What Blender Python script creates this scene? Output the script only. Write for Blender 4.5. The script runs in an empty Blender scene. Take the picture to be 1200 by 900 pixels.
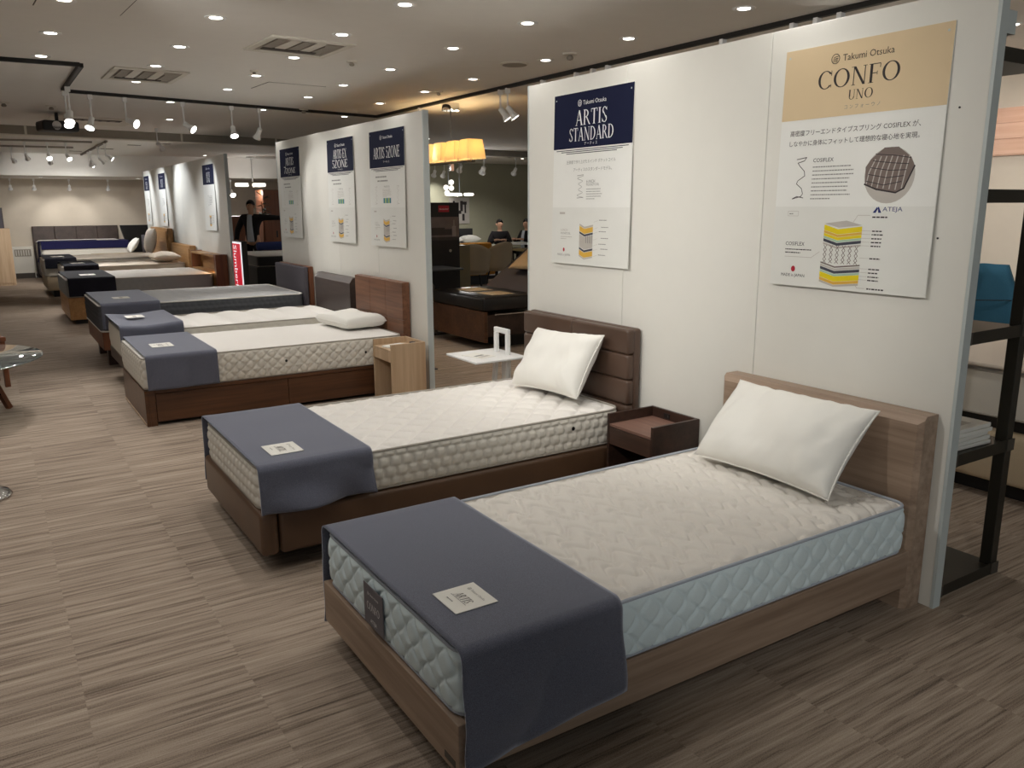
import bpy, bmesh, math, random
import numpy as np
from mathutils import Matrix, Vector
random.seed(7); np.random.seed(7)
PI = math.pi
SC = bpy.context.scene
COL = SC.collection

# ------------------------------------------------------------------ camera, world, exposure
cam_d = bpy.data.cameras.new('camera'); cam = bpy.data.objects.new('camera', cam_d); COL.objects.link(cam)
cam_d.sensor_width = 36.0; cam_d.lens = 951.87 / 1200 * 36; cam_d.clip_end = 200
RX = Vector((0.8420, -0.5394, -0.0047)); UP = Vector((0.1197, 0.1786, 0.9766)); BK = RX.cross(UP).normalized()
UP = BK.cross(RX).normalized(); RX.normalize()
cam.matrix_world = Matrix(((RX.x, UP.x, BK.x, 0), (RX.y, UP.y, BK.y, 0), (RX.z, UP.z, BK.z, 1.6), (0, 0, 0, 1)))
SC.camera = cam
w = bpy.data.worlds.new('world'); SC.world = w; w.use_nodes = True
w.node_tree.nodes['Background'].inputs[0].default_value = (0.86, 0.95, 1.0, 1)
w.node_tree.nodes['Background'].inputs[1].default_value = 0.5
vs = SC.view_settings
vs.view_transform = 'Standard'; vs.look = 'None'; vs.gamma = 1.0; vs.use_curve_mapping = False
vs.exposure = 0.0
DOWN_W = 14.0            # one recessed downlight
WARM = (1.0, 0.972, 0.93)

# ------------------------------------------------------------------ helpers
def L(r, g, b, a=1.0):
    f = lambda c: (c / 255 / 12.92) if c / 255 <= 0.04045 else ((c / 255 + 0.055) / 1.055) ** 2.4
    return (f(r), f(g), f(b), a)

MATS = {}
def _new(name):
    m = bpy.data.materials.new(name); m.use_nodes = True; MATS[name] = m
    nt = m.node_tree; return m, nt, nt.nodes['Principled BSDF']
def _coords(nt, scale, kind='Object'):
    tc = nt.nodes.new('ShaderNodeTexCoord'); mp = nt.nodes.new('ShaderNodeMapping')
    mp.inputs['Scale'].default_value = scale
    nt.links.new(tc.outputs[kind], mp.inputs[0]); return mp.outputs[0]
def _noise(nt, vec, scale=1, detail=3, rough=0.55):
    n = nt.nodes.new('ShaderNodeTexNoise'); n.inputs['Scale'].default_value = scale
    n.inputs['Detail'].default_value = detail; n.inputs['Roughness'].default_value = rough
    nt.links.new(vec, n.inputs['Vector']); return n.outputs['Fac']
def _ramp(nt, fac, stops):
    r = nt.nodes.new('ShaderNodeValToRGB'); e = r.color_ramp.elements
    e[0].position, e[0].color = stops[0]; e[1].position, e[1].color = stops[-1]
    for p, c in stops[1:-1]:
        x = e.new(p); x.color = c
    nt.links.new(fac, r.inputs[0]); return r.outputs[0]
def _bump(nt, b, h, strength, dist=0.002):
    n = nt.nodes.new('ShaderNodeBump'); n.inputs['Strength'].default_value = strength
    n.inputs['Distance'].default_value = dist
    nt.links.new(h, n.inputs['Height']); nt.links.new(n.outputs[0], b.inputs['Normal'])
def plain(name, col, rough=0.5, metal=0.0, spec=0.5, mott=0.04, coat=0.0):
    m, nt, b = _new(name)
    f = _noise(nt, _coords(nt, (1, 1, 1)), 9, 3)
    c0 = tuple(c * (1 - mott) for c in col[:3]) + (1,); c1 = tuple(min(1, c * (1 + mott)) for c in col[:3]) + (1,)
    nt.links.new(_ramp(nt, f, [(0.3, c0), (0.7, c1)]), b.inputs['Base Color'])
    b.inputs['Roughness'].default_value = rough; b.inputs['Metallic'].default_value = metal
    b.inputs['Specular IOR Level'].default_value = spec; b.inputs['Coat Weight'].default_value = coat
    return m
def wood(name, dark, light, axis=0, scale=1.0, rough=0.45, coat=0.0):
    m, nt, b = _new(name)
    s = [38 * scale] * 3; s[axis] = 1.6 * scale
    v = _coords(nt, s); f = _noise(nt, v, 1, 4, 0.6)
    s2 = [7 * scale] * 3; s2[axis] = 0.8 * scale
    f2 = _noise(nt, _coords(nt, s2), 1, 2, 0.5)
    mx = nt.nodes.new('ShaderNodeMath'); mx.operation = 'ADD'; mx.use_clamp = True
    a = nt.nodes.new('ShaderNodeMath'); a.operation = 'MULTIPLY'; a.inputs[1].default_value = 0.5; nt.links.new(f, a.inputs[0])
    c = nt.nodes.new('ShaderNodeMath'); c.operation = 'MULTIPLY'; c.inputs[1].default_value = 0.45; nt.links.new(f2, c.inputs[0])
    nt.links.new(a.outputs[0], mx.inputs[0]); nt.links.new(c.outputs[0], mx.inputs[1])
    mid = tuple((d + l) / 2 for d, l in zip(dark, light))
    nt.links.new(_ramp(nt, mx.outputs[0], [(0.34, dark), (0.5, mid), (0.66, light)]), b.inputs['Base Color'])
    b.inputs['Roughness'].default_value = rough; b.inputs['Coat Weight'].default_value = coat
    _bump(nt, b, f, 0.12, 0.0006)
    return m
def leather(name, col, rough=0.38):
    m, nt, b = _new(name)
    v = nt.nodes.new('ShaderNodeTexVoronoi'); v.inputs['Scale'].default_value = 420
    nt.links.new(_coords(nt, (1, 1, 1)), v.inputs['Vector'])
    f = _noise(nt, _coords(nt, (1, 1, 1)), 6, 3)
    nt.links.new(_ramp(nt, f, [(0.3, tuple(c * 0.88 for c in col[:3]) + (1,)), (0.7, tuple(c * 1.1 for c in col[:3]) + (1,))]), b.inputs['Base Color'])
    b.inputs['Roughness'].default_value = rough
    _bump(nt, b, v.outputs['Distance'], 0.25, 0.0006)
    return m
def fabric(name, col, fleck=0.0, weave=900, rough=0.9, bump=0.25, sheen=0.0, ribs=None):
    m, nt, b = _new(name)
    f = _noise(nt, _coords(nt, (1, 1, 1)), weave * 0.5, 2, 0.7)
    c0 = tuple(max(0, c * (1 - fleck)) for c in col[:3]) + (1,); c1 = tuple(min(1, c * (1 + fleck)) for c in col[:3]) + (1,)
    nt.links.new(_ramp(nt, f, [(0.35, c0), (0.65, c1)]), b.inputs['Base Color'])
    b.inputs['Roughness'].default_value = rough; b.inputs['Specular IOR Level'].default_value = 0.2
    b.inputs['Sheen Weight'].default_value = sheen; b.inputs['Sheen Roughness'].default_value = 0.45; b.inputs['Sheen Tint'].default_value = (0.82, 0.86, 1.0, 1)
    if ribs:
        wv = nt.nodes.new('ShaderNodeTexWave'); wv.bands_direction = ribs; wv.inputs['Scale'].default_value = 55
        wv.inputs['Distortion'].default_value = 1.2; wv.inputs['Detail Scale'].default_value = 4
        nt.links.new(_coords(nt, (1, 1, 1)), wv.inputs['Vector'])
        _bump(nt, b, wv.outputs['Fac'], bump, 0.0012)
    else:
        _bump(nt, b, f, bump, 0.001)
    return m
def emit(name, col, strength):
    m, nt, b = _new(name)
    b.inputs['Base Color'].default_value = tuple(0.6 * c for c in col[:3]) + (1,)
    b.inputs['Emission Color'].default_value = tuple(col[:3]) + (1,); b.inputs['Emission Strength'].default_value = strength
    return m
def glass(name, col=(0.75, 0.88, 0.85, 1)):
    m, nt, b = _new(name)
    b.inputs['Base Color'].default_value = col; b.inputs['Roughness'].default_value = 0.02
    b.inputs['Transmission Weight'].default_value = 0.9; b.inputs['IOR'].default_value = 1.5
    return m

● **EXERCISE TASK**
Reproduce the material above in full and without alteration, but skip all pictures.

● **ANSWER TO THE TASK**
What Blender Python script creates this scene? Output the script only. Write for Blender 4.5. The script runs in an empty Blender scene. Take the picture to be 1200 by 900 pixels.
import bpy, bmesh, math, random
import numpy as np
from mathutils import Matrix, Vector
random.seed(7); np.random.seed(7)
PI = math.pi
SC = bpy.context.scene
COL = SC.collection

# ------------------------------------------------------------------ camera, world, exposure
cam_d = bpy.data.cameras.new('camera'); cam = bpy.data.objects.new('camera', cam_d); COL.objects.link(cam)
cam_d.sensor_width = 36.0; cam_d.lens = 951.87 / 1200 * 36; cam_d.clip_end = 200
RX = Vector((0.8420, -0.5394, -0.0047)); UP = Vector((0.1197, 0.1786, 0.9766)); BK = RX.cross(UP).normalized()
UP = BK.cross(RX).normalized(); RX.normalize()
cam.matrix_world = Matrix(((RX.x, UP.x, BK.x, 0), (RX.y, UP.y, BK.y, 0), (RX.z, UP.z, BK.z, 1.6), (0, 0, 0, 1)))
SC.camera = cam
w = bpy.data.worlds.new('world'); SC.world = w; w.use_nodes = True
w.node_tree.nodes['Background'].inputs[0].default_value = (0.86, 0.95, 1.0, 1)
w.node_tree.nodes['Background'].inputs[1].default_value = 0.5
vs = SC.view_settings
vs.view_transform = 'Standard'; vs.look = 'None'; vs.gamma = 1.0; vs.use_curve_mapping = False
vs.exposure = 0.0
DOWN_W = 14.0            # one recessed downlight
WARM = (1.0, 0.972, 0.93)

# ------------------------------------------------------------------ helpers
def L(r, g, b, a=1.0):
    f = lambda c: (c / 255 / 12.92) if c / 255 <= 0.04045 else ((c / 255 + 0.055) / 1.055) ** 2.4
    return (f(r), f(g), f(b), a)

MATS = {}
def _new(name):
    m = bpy.data.materials.new(name); m.use_nodes = True; MATS[name] = m
    nt = m.node_tree; return m, nt, nt.nodes['Principled BSDF']
def _coords(nt, scale, kind='Object'):
    tc = nt.nodes.new('ShaderNodeTexCoord'); mp = nt.nodes.new('ShaderNodeMapping')
    mp.inputs['Scale'].default_value = scale
    nt.links.new(tc.outputs[kind], mp.inputs[0]); return mp.outputs[0]
def _noise(nt, vec, scale=1, detail=3, rough=0.55):
    n = nt.nodes.new('ShaderNodeTexNoise'); n.inputs['Scale'].default_value = scale
    n.inputs['Detail'].default_value = detail; n.inputs['Roughness'].default_value = rough
    nt.links.new(vec, n.inputs['Vector']); return n.outputs['Fac']
def _ramp(nt, fac, stops):
    r = nt.nodes.new('ShaderNodeValToRGB'); e = r.color_ramp.elements
    e[0].position, e[0].color = stops[0]; e[1].position, e[1].color = stops[-1]
    for p, c in stops[1:-1]:
        x = e.new(p); x.color = c
    nt.links.new(fac, r.inputs[0]); return r.outputs[0]
def _bump(nt, b, h, strength, dist=0.002):
    n = nt.nodes.new('ShaderNodeBump'); n.inputs['Strength'].default_value = strength
    n.inputs['Distance'].default_value = dist
    nt.links.new(h, n.inputs['Height']); nt.links.new(n.outputs[0], b.inputs['Normal'])
def plain(name, col, rough=0.5, metal=0.0, spec=0.5, mott=0.04, coat=0.0):
    m, nt, b = _new(name)
    f = _noise(nt, _coords(nt, (1, 1, 1)), 9, 3)
    c0 = tuple(c * (1 - mott) for c in col[:3]) + (1,); c1 = tuple(min(1, c * (1 + mott)) for c in col[:3]) + (1,)
    nt.links.new(_ramp(nt, f, [(0.3, c0), (0.7, c1)]), b.inputs['Base Color'])
    b.inputs['Roughness'].default_value = rough; b.inputs['Metallic'].default_value = metal
    b.inputs['Specular IOR Level'].default_value = spec; b.inputs['Coat Weight'].default_value = coat
    return m
def wood(name, dark, light, axis=0, scale=1.0, rough=0.45, coat=0.0):
    m, nt, b = _new(name)
    s = [38 * scale] * 3; s[axis] = 1.6 * scale
    v = _coords(nt, s); f = _noise(nt, v, 1, 4, 0.6)
    s2 = [7 * scale] * 3; s2[axis] = 0.8 * scale
    f2 = _noise(nt, _coords(nt, s2), 1, 2, 0.5)
    mx = nt.nodes.new('ShaderNodeMath'); mx.operation = 'ADD'; mx.use_clamp = True
    a = nt.nodes.new('ShaderNodeMath'); a.operation = 'MULTIPLY'; a.inputs[1].default_value = 0.5; nt.links.new(f, a.inputs[0])
    c = nt.nodes.new('ShaderNodeMath'); c.operation = 'MULTIPLY'; c.inputs[1].default_value = 0.45; nt.links.new(f2, c.inputs[0])
    nt.links.new(a.outputs[0], mx.inputs[0]); nt.links.new(c.outputs[0], mx.inputs[1])
    mid = tuple((d + l) / 2 for d, l in zip(dark, light))
    nt.links.new(_ramp(nt, mx.outputs[0], [(0.34, dark), (0.5, mid), (0.66, light)]), b.inputs['Base Color'])
    b.inputs['Roughness'].default_value = rough; b.inputs['Coat Weight'].default_value = coat
    _bump(nt, b, f, 0.12, 0.0006)
    return m
def leather(name, col, rough=0.38):
    m, nt, b = _new(name)
    v = nt.nodes.new('ShaderNodeTexVoronoi'); v.inputs['Scale'].default_value = 420
    nt.links.new(_coords(nt, (1, 1, 1)), v.inputs['Vector'])
    f = _noise(nt, _coords(nt, (1, 1, 1)), 6, 3)
    nt.links.new(_ramp(nt, f, [(0.3, tuple(c * 0.88 for c in col[:3]) + (1,)), (0.7, tuple(c * 1.1 for c in col[:3]) + (1,))]), b.inputs['Base Color'])
    b.inputs['Roughness'].default_value = rough
    _bump(nt, b, v.outputs['Distance'], 0.25, 0.0006)
    return m
def fabric(name, col, fleck=0.0, weave=900, rough=0.9, bump=0.25, sheen=0.0, ribs=None):
    m, nt, b = _new(name)
    f = _noise(nt, _coords(nt, (1, 1, 1)), weave * 0.5, 2, 0.7)
    c0 = tuple(max(0, c * (1 - fleck)) for c in col[:3]) + (1,); c1 = tuple(min(1, c * (1 + fleck)) for c in col[:3]) + (1,)
    nt.links.new(_ramp(nt, f, [(0.35, c0), (0.65, c1)]), b.inputs['Base Color'])
    b.inputs['Roughness'].default_value = rough; b.inputs['Specular IOR Level'].default_value = 0.2
    b.inputs['Sheen Weight'].default_value = sheen; b.inputs['Sheen Roughness'].default_value = 0.45; b.inputs['Sheen Tint'].default_value = (0.82, 0.86, 1.0, 1)
    if ribs:
        wv = nt.nodes.new('ShaderNodeTexWave'); wv.bands_direction = ribs; wv.inputs['Scale'].default_value = 55
        wv.inputs['Distortion'].default_value = 1.2; wv.inputs['Detail Scale'].default_value = 4
        nt.links.new(_coords(nt, (1, 1, 1)), wv.inputs['Vector'])
        _bump(nt, b, wv.outputs['Fac'], bump, 0.0012)
    else:
        _bump(nt, b, f, bump, 0.001)
    return m
def emit(name, col, strength):
    m, nt, b = _new(name)
    b.inputs['Base Color'].default_value = tuple(0.6 * c for c in col[:3]) + (1,)
    b.inputs['Emission Color'].default_value = tuple(col[:3]) + (1,); b.inputs['Emission Strength'].default_value = strength
    return m
def glass(name, col=(0.75, 0.88, 0.85, 1)):
    m, nt, b = _new(name)
    b.inputs['Base Color'].default_value = col; b.inputs['Roughness'].default_value = 0.02
    b.inputs['Transmission Weight'].default_value = 0.9; b.inputs['IOR'].default_value = 1.5
    return m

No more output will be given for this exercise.